Tiananmen security tight on crackdown anniversary

Chinese honor guard soldiers stand in position Wednesday against the backdrop of Tiananmen Square in Beijing. Foreign journalists were barred from Beijing’s Tiananmen Square on the eve of the 20th anniversary of pro-democracy protests crushed by the government.

? A massive police presence ringed China’s iconic Tiananmen Square today, the 20th anniversary of the bloody crackdown on pro-democracy activists, as the government continued an overwhelming drive to muzzle dissent and block commemorations.

An exiled protest leader — famous for publicly haranguing one of China’s top leaders 20 years ago — was also blocked from returning home to confront officials over what he called the “June 4 massacre.”

Foreign journalists were barred from the vast square as uniformed and plainclothes police stood guard across the vast plaza that was the epicenter of the student-led movement that was crushed by the military on the night of June 3-4, 1989.

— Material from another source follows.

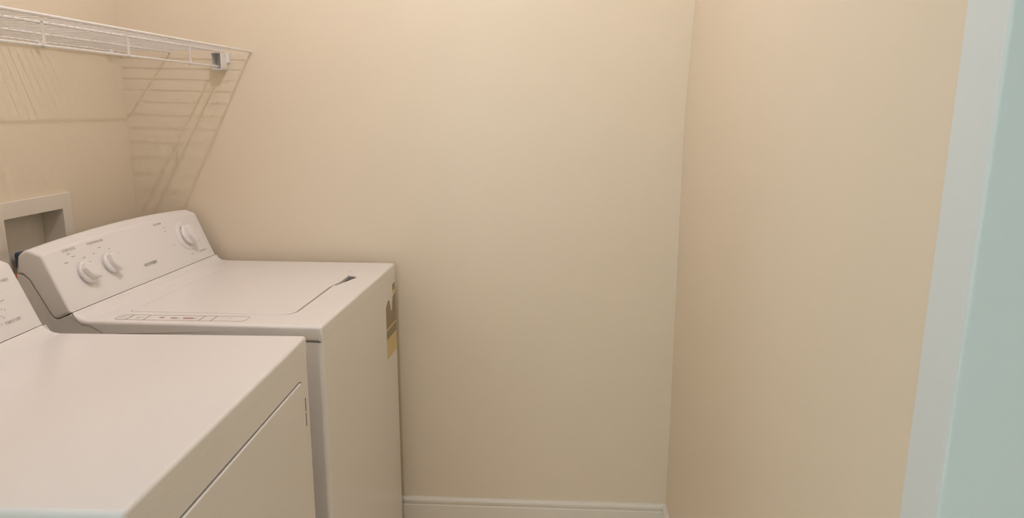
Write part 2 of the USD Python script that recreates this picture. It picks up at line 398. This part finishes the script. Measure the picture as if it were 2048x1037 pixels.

Security officials checking passports also blocked foreign TV camera operators and photographers from entering and covering the raising of China’s national flag, which happens at dawn every day. Plain clothes officers aggressively confronted journalists on the streets surrounding the square, cursing and threatening violence against them.

The heavy security moves come after government censors shut down social networking and image-sharing Web sites such as Twitter and Flickr, and blacked out CNN when it airs stories on Tiananmen.

Dissidents were confined to their homes or forced to leave Beijing, part of sweeping efforts to prevent online debate or organized commemorations of the anniversary.

In another sign of the government’s unwavering hard-line stance toward the protests, the second most-wanted student leader from 1989 said he had been denied entry to the southern Chinese territory of Macau.

Wu’er Kaixi, in exile since fleeing China after the crackdown, traveled to Macau on Wednesday to turn himself in to authorities in a bid to return home. He told The Associated Press by phone he spent the night at the Macau airport’s detention center, and immigration officials planned to deport him to Taiwan on Thursday.

The denial of entry on the Tiananmen anniversary was a “tragedy,” Wu’er said.

Wu’er rose to fame in 1989 as a pajama-clad hunger striker yelling at then-premier Li Peng at a televised meeting during the protests. Named No. 2 on the government’s list of 21 most-wanted student leaders after the crackdown, he escaped and now lives in exile in the self-ruled island of Taiwan. An attempt to return home in 2004 was rebuffed when he was deported from the Chinese territory of Hong Kong.

Wu’er said in a statement issued through a friend that he wants to turn himself in to the Chinese authorities so he can visit his parents — who haven’t been allowed to leave China.

The student leader who topped the most-wanted list, Wang Dan, was jailed for seven years before being expelled to the United States in 1998.

In Washington, U.S. Secretary of State Hillary Rodham Clinton said in a statement Wednesday that China, as an emerging global power, “should examine openly the darker events of its past and provide a public accounting of those killed, detained or missing, both to learn and to heal.”